With the clock ticking, Memorial University archaeologist Lisa Rankin is adding 21st century technology to her traditional trowels, sieves and brushes. These new tools are helping her survey sites, track damage and identify the areas in greatest danger so they can be excavated before it’s too late.

Green banner promoting the CFI's "Ready for a changing world" campaign.

Deploying drones for rapid data surveys

Traditional approaches to surveying are simply too time consuming, explains Rankin. That’s why she launched the North Atlantic Archaeology at Risk project, which focuses on the shorelines of Northern Labrador, Newfoundland and St. Pierre and Miquelon.

With funding from the CFI, she and her team are using ground-penetrating radar to detect buried features, specialized GPS equipment to map sites and portable X-ray devices to identify the chemical composition of artifacts impacted by climate change.

Then there are the LiDAR-equipped drones that allow them to capture scads of aerial images in a matter of hours. “It’s much, much faster than traditional archaeological approaches and allows us to cover a lot more ground,” Rankin says.

From above, drones can spot remnants of Inuit sod houses, Basque whaling factories or World War II bunkers. They can even detect changes in vegetation that indicate where humans once lived. Back at the lab, CFI-funded computers and specialized GIS software allow the researchers to crunch all that data, creating a clear picture of historical hotspots in jeopardy.

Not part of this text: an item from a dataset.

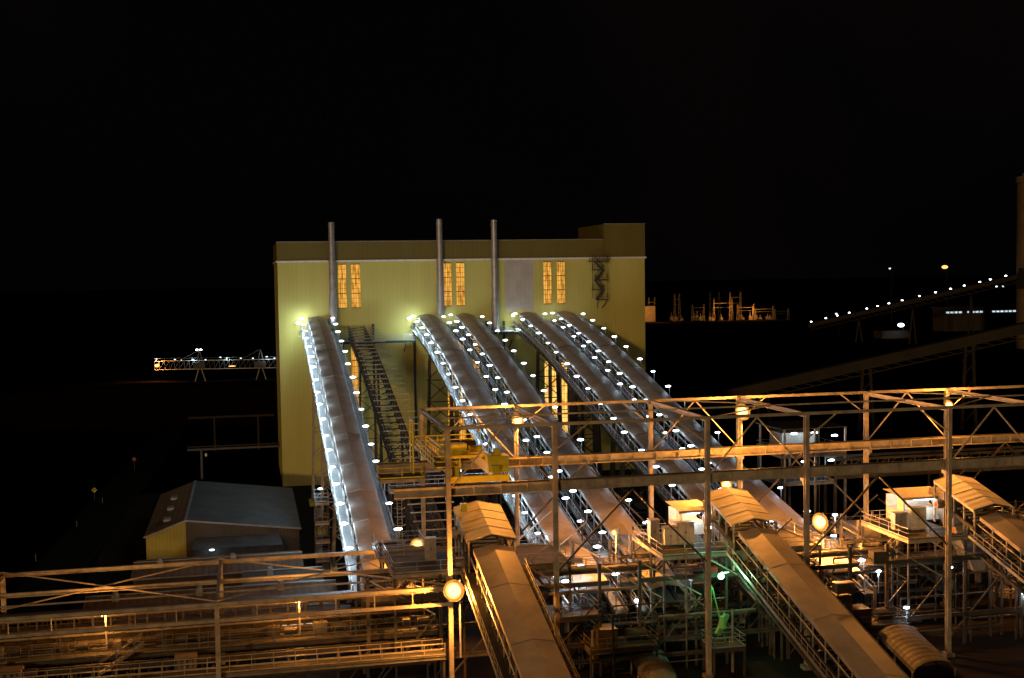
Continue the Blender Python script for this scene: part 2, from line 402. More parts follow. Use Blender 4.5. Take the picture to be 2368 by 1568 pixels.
E = empty('wall_lamp', (30, 235.6, 32)); b = MB()
for x, z in ((9.6,31.6),(31.0,32.0),(51.8,32.2)):
    b.box(x-.4, x+.4, 235.5, 235.98, z-.2, z+.25, M_galv); b.blob((x,235.3,z-.1), .36, .2, .2, M_cool)
    b.bar((x,235.8,z-2.6), (x,231.8,z-2.4), .1, .1, M_galv)
    point((x,231.6,z-2.8), 620, (.62,.92,.95), E, r=.3)
b.build('lamp_housings', E)

E = empty('lattice_truss_bridge', (20.7, 185, 15)); b = MB(); y = 132.0
while y < 235:
    y1 = y+2.6; z0 = P(y)-2.2; z1 = P(y1)-2.2
    for e in (-1, 1):
        x = 20.7+e*1.5
        b.bar((x,y,z0), (x,y1,z1), .2, .26, M_dsteel); b.bar((x,y,z0-2.4), (x,y1,z1-2.4), .2, .24, M_dsteel)
        b.bar((x,y,z0-2.4), (x,y,z0), .14, .14, M_dsteel); b.bar((x,y,z0-2.4), (x,y1,z1), .12, .12, M_dsteel)
    b.bar((18.8,y,z0+.15), (24.6,y,z0+.15), .14, .14, M_steel)
    b.bar((19,y,z0-2.4), (22.6,y,z0-2.4), .14, .14, M_dsteel)
    b.bar((19.2,y,z0-.1), (22.2,y1,z1-.1), .1, .1, M_dsteel)
    y = y1
for ty in (150, 180, 212):
    z = P(ty)-4.7
    for e in (-1, 1): b.bar((20.7+e*2.2,ty,0), (20.7+e*1.5,ty,z), .35, .35, M_dsteel)
    k = 1.0
    while k < z-3:
        b.bar((18.7,ty,k), (22.6,ty,k+3.6), .14, .14, M_dsteel); b.bar((22.7,ty,k), (18.8,ty,k+3.6), .14, .14, M_dsteel)
        b.bar((18.6,ty,k), (22.8,ty,k), .14, .14, M_dsteel); k += 3.6
b.build('truss_members', E)

def platform(b, x0, x1, y0, y1, z, legs=True, mat=M_steel, rmat=M_galv, base=0, sides='FBLR', deck=None):
    b.box(x0, x1, y0, y1, z-.06, z, deck or M_gratd)
    for y in (y0, y1): b.ibeam((x0,y,z-.25), (x1,y,z-.25), .16, .36, mat, .04)
    for x in (x0, x1): b.ibeam((x,y0,z-.25), (x,y1,z-.25), .16, .36, mat, .04)
    if 'F' in sides: b.rail((x0,y0,z), (x1,y0,z), rmat)
    if 'B' in sides: b.rail((x0,y1,z), (x1,y1,z), rmat)
    if 'L' in sides: b.rail((x0,y0,z), (x0,y1,z), rmat)
    if 'R' in sides: b.rail((x1,y0,z), (x1,y1,z), rmat)
    if legs:
        for x in (x0+.1, x1-.1):
            for y in (y0+.1, y1-.1): b.bar((x,y,base), (x,y,z-.4), .2, .2, M_dsteel)
E = empty('service_walkway', (24, 233, 27)); b = MB()
platform(b, 15.8, 31.8, 232.5, 234, 27.8, legs=False, mat=M_dsteel); platform(b, 45, 52, 231.5, 234.5, 29, legs=False, mat=M_dsteel)
for x in (18, 24, 30, 46, 51): b.bar((x,232.6,27.5), (x,236,25.5), .15, .15, M_dsteel)
b.build('walkway_grating', E)
E = empty('service_walkway', (27, 152, 12)); b = MB()
platform(b, 17, 31.2, 150, 153, 13.4); platform(b, 23, 31, 158, 160, 15.2)
for x in (20, 26, 30):
    b.bar((x,150,13.4), (x,150,15.9), .08, .08, M_galv); b.blob((x,150,15.8), .35, .22, .12, M_cool); point((x,150.2,15.4), 120, COOL, E)
b.build('walkway_grating', E)
E = empty('stair_tower', (9, 163, 0)); b = MB()
for i, z in enumerate((2.5, 5, 7.5, 10.2)):
    platform(b, 8.3, 10.1, 162, 165.5, z, legs=(i == 3))
    b.stair((8.8 if i % 2 else 9.6, 165, z-2.5), (8.8 if i % 2 else 9.6, 162.5, z), .7, M_galv, M_galv)
b.blob((9,162,12), .3, .2, .12, M_cool); point((9,162,11.6), 120, COOL, E)
b.build('flights', E)

# ------------------------------------------------------------------ feeder conveyors
def PA(y): return 14.1+0.275*(y-112.8)
for X in (22.6, 49.8, 77.0):
    gallery(X, 66, 113.2, PA, 0, 0, half=1.95, wl=3.1, seg=2.4, SM=M_dsteel, deck=M_gratd)

def feeder_head(X):
    E = empty('conveyor_head_house', (X, 118, 14)); b = MB()
    ya, yb = 113.6, 121.2; za, zb = PA(ya)+.75, PA(yb)+.55; hw = 2.45
    for e in (-1, 1):
        q = [(X,ya,za),(X+e*hw,ya,za-.55),(X+e*hw,yb,zb-.55),(X,yb,zb)]
        b.quad(q if e == 1 else q[::-1], M_roofhood)
        b.quad([(X+e*hw,ya,za-.55),(X+e*hw,ya,za-.85),(X+e*hw,yb,zb-.85),(X+e*hw,yb,zb-.55)], M_roofhood)
        for k in range(5):
            y = ya+(yb-ya)*k/4; z = za+(zb-za)*k/4
            b.bar((X+e*(hw-.15),y,z-.6), (X+e*(hw-.15),y,z-5.2), .16, .16, M_steel)
            b.bar((X,y,z+.03), (X+e*hw,y,z-.52), .06, .04, M_roofhood)
            b.bar((X,y,z-.12), (X+e*hw,y,z-.67), .1, .12, M_dsteel)
        b.bar((X+e*(hw-.15),ya,za-2.6), (X+e*(hw-.15),yb,zb-2.6), .3, .4, M_dsteel)
    for y, z, r in ((119.5, PA(119.5)-1.9, .75), (116.0, PA(116)-3.2, .5)):
        b.cyl((X-1.7,y,z), (X+1.7,y,z), r, M_dsteel, 20)
        b.cyl((X-2.4,y,z), (X-1.7,y,z), .2, M_galv, 10)
        b.cyl((X-3.2,y,z), (X-2.4,y,z), .45, M_steel, 16); b.cyl((X-3.22,y,z), (X-3.2,y,z), .22, M_red, 12)
    for k in range(9):
        y = ya+.5+k*.7; z = PA(y)-1.9; b.cyl((X-1.3,y,z), (X+1.3,y,z), .12, M_galv, 8)
    b.add([(X-1.9,113.8,PA(113.8)-2.2),(X+1.9,113.8,PA(113.8)-2.2),(X+1.9,119.5,PA(119.5)-2.4),(X-1.9,119.5,PA(119.5)-2.4)], [(0,1,2,3)], M_belt)
    c = [(X-1.8,119.8,14),(X+1.8,119.8,14),(X+1.8,123,14),(X-1.8,123,14),(X+2.2,120.5,6),(X+4.4,120.5,6),(X+4.4,122.4,6),(X+2.2,122.4,6)]
    b.add(c, [(0,1,5,4),(1,2,6,5),(2,3,7,6),(3,0,4,7),(0,3,2,1),(4,5,6,7)], M_steel)
    b.box(X-1.9, X+1.9, 119.7, 123.1, 14, 15.3, M_steel)
    b.build('hood_and_drive', E)
    b = MB()
    platform(b, X-9.5, X-2.6, 114.5, 124.5, 11.6, base=0, sides='FBL'); platform(b, X+2.6, X+8.5, 116, 124.5, 11.2, sides='FBR')
    platform(b, X-12, X+10, 121, 125, 7.4, mat=M_dsteel, rmat=M_railsh); platform(b, X+3, X+11, 114, 119, 6.2, sides='FRL', mat=M_dsteel, rmat=M_railsh)
    platform(b, X-9, X-3, 127, 133, 9.2)
    b.stair((X+8,116.3,6.2), (X+4,116.3,11.2), .8, M_dsteel, M_galv); b.stair((X-9,121.4,7.4), (X-4.6,121.4,11.6), .8, M_dsteel, M_galv)
    b.stair((X+10,122,0), (X+10,117,7.4), .8, M_dsteel, M_railsh)
    for z in (3.2, 9.3):
        for y in (114.5, 124.5, 133):
            b.ibeam((X-12,y,z), (X+12,y,z), .25, .45, M_dsteel)
    for y in (114.5, 124.5):
        for x in (X-12, X-5, X+4, X+11):
            b.bar((x,y,0), (x,y,11.3), .3, .3, M_dsteel)
            b.bar((x,y,.3), (x+6.5,y,7.2), .14, .14, M_dsteel)
            b.bar((x+6.5,y,7.4), (x,y,11.2), .12, .12, M_steel)
    b.build('platforms', E)
    return E
for X in (22.6, 49.8, 77.0): feeder_head(X)

def cabinet(x, y, z, sx=1.3, sy=.8, sz=2.0, mat=None):
    mat = mat or M_white; E = empty('electrical_cabinet', (x, y, z)); b = MB()
    b.box(x-sx/2, x+sx/2, y-sy/2, y+sy/2, z+.1, z+sz, mat); b.box(x-sx/2-.08, x+sx/2+.08, y-sy/2-.1, y+sy/2+.1, z+sz, z+sz+.06, M_galv)
    b.box(x-.01, x+.01, y-sy/2-.012, y-sy/2-.003, z+.2, z+sz-.1, M_dsteel)
    for e in (-1, 1): b.box(x+e*.08-.02, x+e*.08+.02, y-sy/2-.05, y-sy/2-.003, z+sz*.5, z+sz*.6, M_dsteel); b.box(x+e*sx*.4-.05, x+e*sx*.4+.05, y-.2, y+.2, z, z+.1, M_dsteel)
    b.build('cabinet_body', E)
for (x, y, sx) in ((42.6,119,1.4),(44.4,119.5,1.9),(41.2,120,1.0),(69.0,119,1.4),(70.9,118.6,1.8),(17.4,119.4,1.1)):
    cabinet(x, y, 11.6, sx, .9, random.uniform(1.8, 2.6), mat=M_galv if int(x) % 2 else M_white)
for X, s in ((46.4, 1.0), (73.8, 1.7)):
    E = empty('switch_room', (X, 123, 11.6)); b = MB()
    w2 = 1.6*s
    b.box(X-w2, X+w2, 123.0, 125.4, 11.62, 13.0, M_white); b.box(X-w2, X-w2+.15, 121.6, 123, 11.62, 14.4, M_white)
    b.box(X-w2, X+w2, 125.3, 125.4, 13, 14.4, M_white)
    b.quad([(X-w2-.3,121.3,14.6),(X+w2+.3,121.3,14.6),(X+w2+.3,125.7,14.9),(X-w2-.3,125.7,14.9)], M_white)
    b.box(X-w2-.3, X+w2+.3, 121.25, 121.32, 14.35, 14.62, M_galv)
    b.blob((X,122.0,14.2), .8*s, .2, .1, M_cool); b.build('room_shell', E); point((X,122.0,13.9), 260, (.85,.97,1.0), E)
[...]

The equipment has been a welcome addition to the university’s Department of Archaeology. PhD candidate Deirdre Elliott is among the dozen graduate students who have benefited from it to date. She recalls travelling to remote Northern locations, where harsh conditions left only a 15-minute window for surveying. “Because I had a drone with me, I was able to collect so much data about what is happening at those sites. So I think it’s incredibly valuable,” she says.

Why archaeological salvage missions matter

A researcher holding a pole with GPS equipment stands on a rough, grassy field with ocean in the background.

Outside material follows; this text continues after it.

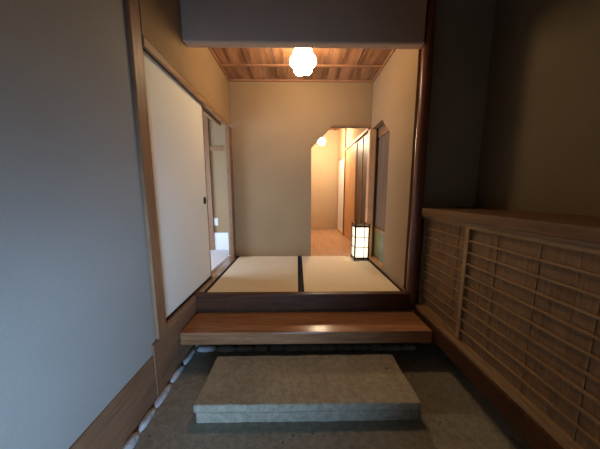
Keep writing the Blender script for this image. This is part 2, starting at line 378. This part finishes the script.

Aerial surveys also make it much easier to visualize and measure changes — a crucial step in convincing policymakers and communities to protect key sites or salvage important heritage. “It definitely helps drive the point home when you can show two drone photographs side by side, and you can actually immediately see the change from year to year,” says Elliott. “Some places, we’re seeing losses of a metre a year.”

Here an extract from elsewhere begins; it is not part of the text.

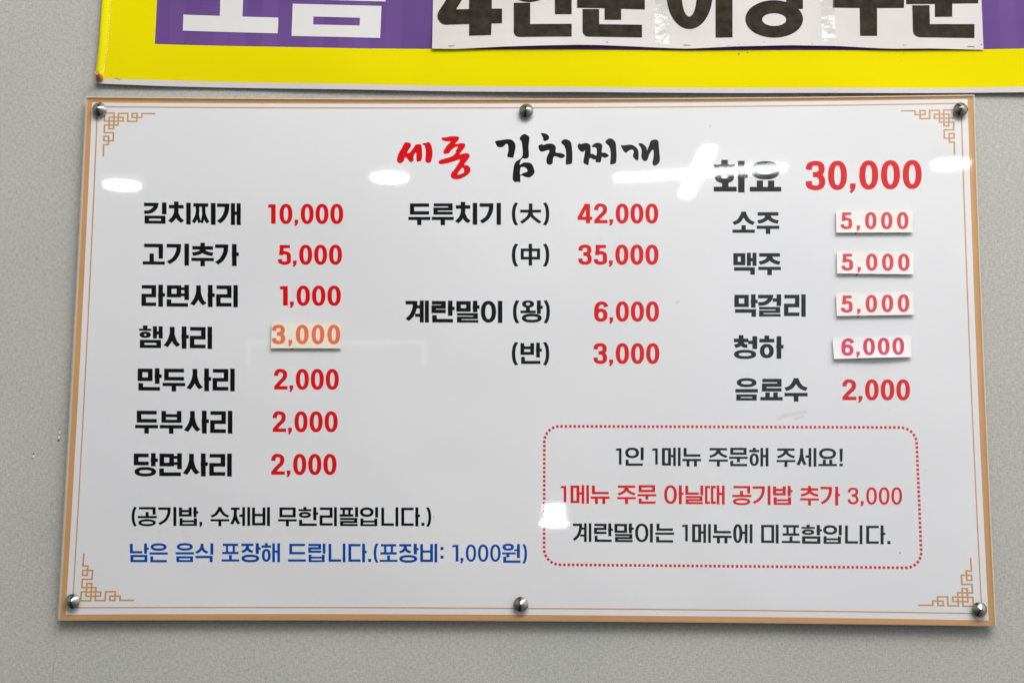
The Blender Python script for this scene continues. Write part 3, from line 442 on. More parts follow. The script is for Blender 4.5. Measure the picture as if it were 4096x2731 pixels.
def acrylic_mat():
    m = bpy.data.materials.new('clear_acrylic'); m.use_nodes = True
    t = m.node_tree; t.nodes.clear()
    out = N(t, 'OutputMaterial'); mix = N(t, 'MixShader'); tr = N(t, 'BsdfTransparent'); gl = N(t, 'BsdfGlossy')
    fr = N(t, 'Fresnel')
    geo = N(t, 'NewGeometry')       # the same thin sheet seen from either side
    t.links.new(math_(t, 'MULTIPLY_ADD', geo.outputs['Backfacing'], 1 / 1.49 - 1.49, 1.49), fr.inputs['IOR'])
    gl.inputs['Roughness'].default_value = .03
    tr.inputs['Color'].default_value = (.992, .992, .995, 1)
    tc = N(t, 'TexCoord')
    t.links.new(fr.outputs[0], mix.inputs[0]); t.links.new(tr.outputs[0], mix.inputs[1]); t.links.new(gl.outputs[0], mix.inputs[2])
    # dust and fine scratches on the face
    df = N(t, 'BsdfDiffuse'); df.inputs['Color'].default_value = (.8, .8, .8, 1)
    mix2 = N(t, 'MixShader')
    d1 = N(t, 'TexNoise'); d1.inputs['Scale'].default_value = 420; d1.inputs['Detail'].default_value = 1
    d2 = N(t, 'TexNoise'); d2.inputs['Scale'].default_value = 4; d2.inputs['Detail'].default_value = 3
    t.links.new(tc.outputs['Object'], d1.inputs['Vector']); t.links.new(tc.outputs['Object'], d2.inputs['Vector'])
    a = math_(t, 'MULTIPLY', math_(t, 'GREATER_THAN', d1.outputs['Fac'], .80), .12)
    a = math_(t, 'MULTIPLY_ADD', math_(t, 'MAXIMUM', math_(t, 'SUBTRACT', d2.outputs['Fac'], .5), 0), .012, math_(t, 'ADD', a, .001))
    t.links.new(a, mix2.inputs[0]); t.links.new(mix.outputs[0], mix2.inputs[1]); t.links.new(df.outputs[0], mix2.inputs[2])
    t.links.new(mix2.outputs[0], out.inputs[0])
    return m

def edge_mat(name, col, a):
    m = bpy.data.materials.new(name); m.use_nodes = True
    t = m.node_tree; t.nodes.clear()
    out = N(t, 'OutputMaterial'); mix = N(t, 'MixShader'); tr = N(t, 'BsdfTransparent'); pr = N(t, 'BsdfPrincipled')
    pr.inputs['Base Color'].default_value = (*col, 1); pr.inputs['Roughness'].default_value = .25
    tr.inputs['Color'].default_value = (.93, .95, .92, 1)
    mix.inputs[0].default_value = a
    t.links.new(tr.outputs[0], mix.inputs[1]); t.links.new(pr.outputs[0], mix.inputs[2]); t.links.new(mix.outputs[0], out.inputs[0])
    return m

def paper_mat(name, lo, hi, rough, wrinkle, vs=3):
    m = mat(name, hi, rough)
    t = m.node_tree; b = t.nodes['Principled BSDF']
    tc = N(t, 'TexCoord')
    n = N(t, 'TexNoise'); n.inputs['Scale'].default_value = vs; n.inputs['Detail'].default_value = 6
    t.links.new(tc.outputs['Object'], n.inputs['Vector'])
    r = N(t, 'ValToRGB'); r.color_ramp.elements[0].position = .35; r.color_ramp.elements[0].color = (*lo, 1)
    r.color_ramp.elements[1].position = .6; r.color_ramp.elements[1].color = (*hi, 1)
    t.links.new(n.outputs['Fac'], r.inputs[0]); t.links.new(r.outputs[0], b.inputs['Base Color'])
    n2 = N(t, 'TexNoise'); n2.inputs['Scale'].default_value = vs * 1.7; n2.inputs['Detail'].default_value = 1.5; n2.inputs['Distortion'].default_value = .3
    t.links.new(tc.outputs['Object'], n2.inputs['Vector'])
    bp = N(t, 'Bump'); bp.inputs['Strength'].default_value = 1; bp.inputs['Distance'].default_value = wrinkle
    t.links.new(n2.outputs['Fac'], bp.inputs['Height']); t.links.new(bp.outputs[0], b.inputs['Normal'])
    return m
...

In addition to her own research, Elliott serves as the Heritage Program Coordinator for the Nunatsiavut Government, where she’s responsible for preserving archaeological sites on Inuit Lands in Labrador.

That work isn’t just key to understanding the past, she says. It’s also crucial for today’s Indigenous communities. Rankin agrees. “Their identity is tied to the landscapes that they inhabit and the places that they know about through oral traditions,” she says. “The loss of these places is a loss of their identity ... It’s a loss of their Knowledge and their way of life.”

Climate change is erasing important settler history as well. Rankin points to Labrador’s Red Bay, where Basque sailors established a vast whaling station in the 16th century. Today, coastal erosion caused by rising sea levels is swallowing this UNESCO World Heritage Site.

Then there are the financial impacts. Each year, tens of thousands of tourists flock to the province’s historical sites. Losing those sites would jeopardize a major source of income and jobs.

Leveraging high-tech tools and citizen scientists

As archaeologists around the world contend with climate change, Rankin’s cutting-edge approaches are transforming the discipline. “What having the CFI lab is allowing us to do is to not only get out there and do the work as fast as we can, but to train a whole new generation of archaeologists in these new, non-traditional techniques,” she says.

But even with high-tech tools, the scope of the task is daunting. To save as many heritage sites as possible, Rankin and Elliott see an important role for local communities. “We can’t get everywhere, but we need eyes everywhere,” says Elliott.

Lisa Rankin leaning on a lab bench covered with artifacts.

That’s where a new app being developed by the Nunatsiavut Government can play a role. The app will allow citizen scientists to record climate change impacts, sending GPS coordinates, photographs and other data to help Indigenous and provincial governments to monitor damage and make informed choices.

“We’ve got almost 10,000 years of history to try to preserve and thousands and thousands of sites. And we need these rapid, accessible methods to help us do it,” says Elliott. “It’s really changing the way we do archaeology.”

What having the CFI lab is allowing us to do is to not only get out there and do the work as fast as we can, but to train a whole new generation of archaeologists in these new, non-traditional techniques.”